ReWilding and Symbiosis projects at the ArtBomb Festival
YVAN have been working in partnership with Doncaster Creates to provide opportunities for local, regional and national artists to explore how their creative practice can embed research, informed by ecologists and scientists, to respond to the climate crisis by asking these questions:
How resilient their community may be to the impacts of climate change?
How emissions could be reduced locally?
How do we recognise ourselves as being part of the ecology?
How can people take action to promote biodiversity such as less car usage, less household waste, saving natural habitats and further restoration of our peatlands?
Doncaster has an extraordinary range of natural habitats, including fenland and numerous significant water courses that results in regular flooding, causing challenges to all inhabitants. While the scientific data is essential for designing and planning engineering, economical and political responses, this does not engage with the public. Art and culture can offer another method of engagement and raise awareness of the different, emergent and alternative ecologies being developed to redress the current imbalance.
ReWilding offered four artist residencies for practitioners working with the natural world, science or data manipulation. They were invited to consider the Doncaster region sitting in an area of lowland bog with a history of land exploitation through the extraction of peat and which was affected by flooding in both 2019 and 2021. Water plays a central role in global sustainability agendas, requiring a more effective approach to management and a more holistic approach to water use and management and to explore themes such as:
The relationship between water, the environment, technology and art
The role of water in well-being and aiding mental health
Sustainability at a time of climate crisis through arts practice
Of the four residencies, one was for Doncaster based artists, and was awarded to Brigitte Pereyni and Angela Robson, who produced a film that showcased the challenges in West Africa and Doncaster to present a global perspective. This was part of the film forum programme in the festival.
The other recipients of the bursaries are: Caroline Sinders, David Bramwell and Rebecca Smith.
Symbiosis - the Art of Living With Water project was managed by ROAR, and provided nine artists in our region the opportunity to work alongside experts during a variety of site visits. The bursaries, participatory workshops and field trips served as an engine of inspiration, enabling the cross-fertilisation of the ideas from artists, environmentalists, scientists and citizen scientists to activate future collaborations, for example foragers, tech tinkers, urban explorers will brush shoulders with painters, empiricists and naturalists.
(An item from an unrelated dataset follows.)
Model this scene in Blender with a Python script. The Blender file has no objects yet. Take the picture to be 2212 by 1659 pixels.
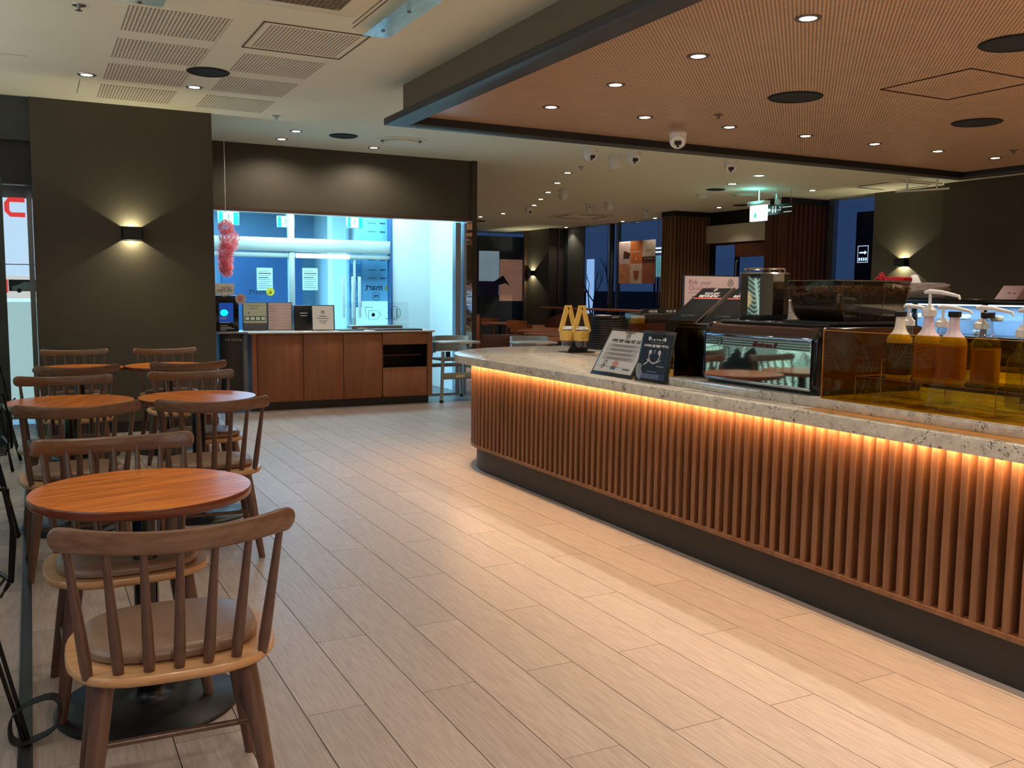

The artists are: Adrian Barron, Ted Webley, Zoyander Street, Annie Carpenter, Janet Wallace, Jennifer Rozenfelds, Sarah Villeneau, Molly Shaw and Teresa Sayner.
The collaborators included the Don Catchment Rivers Trust (DCRT), Environment Agency, North East Yorkshire Environment Data Centre (NEYEDC), and ecologist Dr Ian Rotherham to research different aspects of living with the Don and associated tributaries. Subjects included pollution, manmade controls, invasive species, industrial heritage, transport, micro organisms etc.
The artists were able to present their research in an exhibition during the ArtBomb festival.
Symbiosis was funded by the Additional Restrictions Grant distributed to Doncaster Culture and Leisure Trust through the South Yorkshire Combined Mayoral Authority.
The ArtBomb Festival took place over three days 12-14 August 2022, and included pop up on the street interventions, a collaboration with Hexthorpe Rowing Club and the questions regarding the Future of Transport with the Aeroscene flight. Further information can be discovered on the website.
YVAN will continue to champion and support the work of the regions artists to provoke debate on the Climate Crisis.